Felice Calabrò fa il punto della situazione e interviene in merito alle attuali condizioni del Partito Democratico in Sicilia che ˗ secondo il suo giudizio ˗ procede a tentoni e non riesce per questo a essere incisivo e ribaltare così le sorti del Partito stesso e della Politica più in generale, quella che si pone in modo risolutivo al servizio del cittadino.
«Quasi un anno è trascorso dall’elezione di Ridolfo alla segreteria provinciale del Pd ˗scrive in una nota ˗, e quasi sei mesi sono trascorsi dalle sue dimissioni, dapprima congelate da parte della segreteria regionale, e adesso – per le certezze, però, attendiamo la riunione di sabato – scongelate.
Orbene, durante questo lasso di tempo – in politica un’eternità –, nella totale assenza di una linea precisa, abbiamo affrontato due competizioni elettorali, e precisamente le Europee e le Amministrative. Senza in questa sede voler nemmeno tentare di svolgere un’analisi del voto, mi preme solo sottolineare – per sgomberare il campo da ovvi equivoci e/o da facili entusiasmi – che all’idiozia che in Sicilia il Pd ha vinto le Europee non ci crede nessuno, e men che mai io».
«Ci siamo approcciati, infatti, all’agone elettorale senza alcuna pretesa ˗ prosegue ˗, deboli di un partito privo della pur minima parvenza di organizzazione, incapaci di superare gli elementi di divisione al fine di far prevalere ciò che di buono potremmo essere in grado di proporre per la collettività e il territorio che dovremmo avere l’ambizione di rappresentare e, se del caso, amministrare.
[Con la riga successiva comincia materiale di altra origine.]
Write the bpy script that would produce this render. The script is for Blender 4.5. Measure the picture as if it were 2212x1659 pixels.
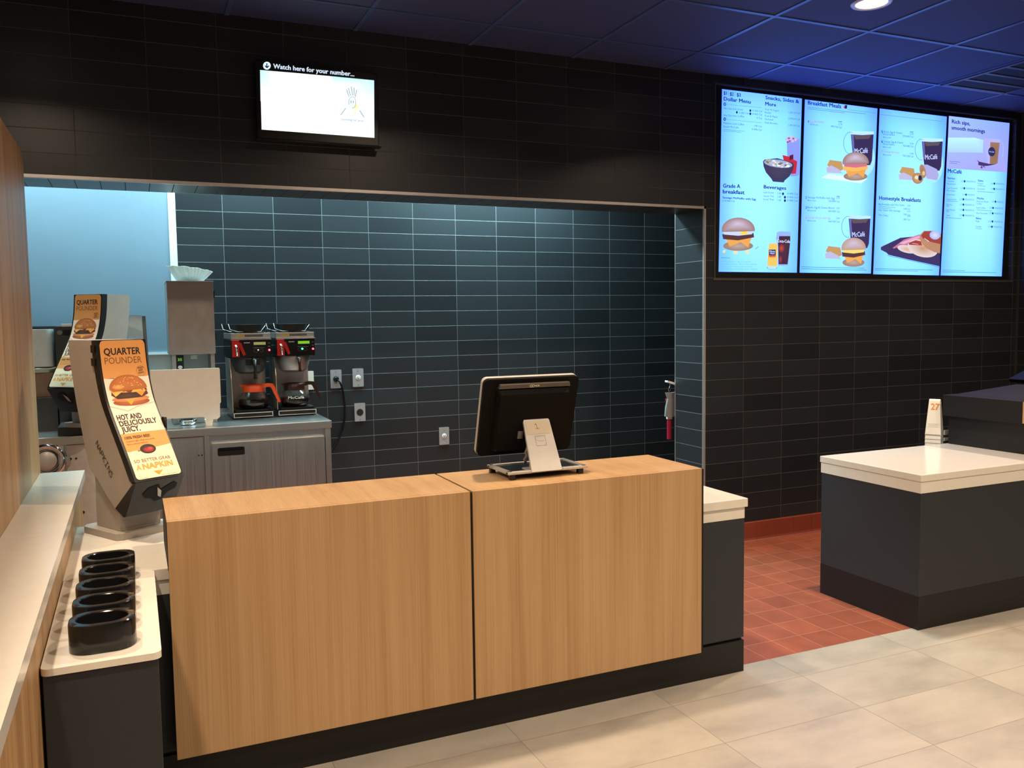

Il sussulto della segreteria regionale forse si appaleserà sabato, evidentemente tardivo, incerto, raffazzonato; in altre parole i titoli di coda di un film già visto e raccontato. Ma, in coscienza, nulla di più ci si poteva attendere dall’attuale segreteria regionale, frutto di un mero accordo aritmetico elettorale (primarie), figlia di algoritmi intricati e complessi, eccessivamente impegnata sul fronte dei palazzi palermitani e, conseguentemente, lontana mille miglia dalle singole realtà locali».
«Assistiamo, infatti, ormai inermi ˗ puntualizza ˗, a uno scontro senza esclusioni di colpi tra la detta segreteria, rappresentativa adesso solo di una fazione del partito, e il governatore, il quale, per parte sua, ha dimenticato – o forse non ha mai appreso – che è stato eletto, anche con il mio consenso consapevole, per amministrare la nostra terra nel rispetto del programma elettorale condiviso con le forze politiche che l’hanno sostenuto, tra le quali il Pd è la maggiore in tutti i sensi. Dal nostro Presidente, dalla sua annunciata rivoluzione, mi aspettavo ben altro. È molto triste dover assistere a una lotta intestina, fondata non su cose concrete».
Calabrò si figura un altro tipo di partito con obiettivi diversi: «Mi sarebbe piaciuto assistere a dibattiti, a querelle, anche aspre, sui temi concreti che concernono i milioni di Siciliani che, come me, attendono risposte, soluzioni e spiragli per un futuro meno nero. E invece il nulla».
E su Messina e le numerose problematiche che la riguardano, aggiunge: «Si impone una soluzione. La passione, la voglia di partecipare, di fare, di contribuire alla realizzazione di una società migliore che tutti i democratici messinesi, donne e uomini, giovani e meno giovani, vogliono mettere in campo non può e non deve – non lo si può consentire – essere vilipesa da scaramucce partitiche-governative che non ci appartengono, che non appartengono al territorio e, soprattutto, non appartengono a quanti al nostro partito si sono avvicinati con fiducia e che, attesa la detta rappresentazione, potrebbero decidere di allontanarsi».
«L’ora è giunta! Si abbandonino i tatticismi ˗ conclude ˗, convenienti e utili solo a coloro i quali, forti di gattopardiana memoria, tentano di conservare le loro poltrone a discapito della crescita e dell’affermazione di un Pd nuovo e forte in città e provincia».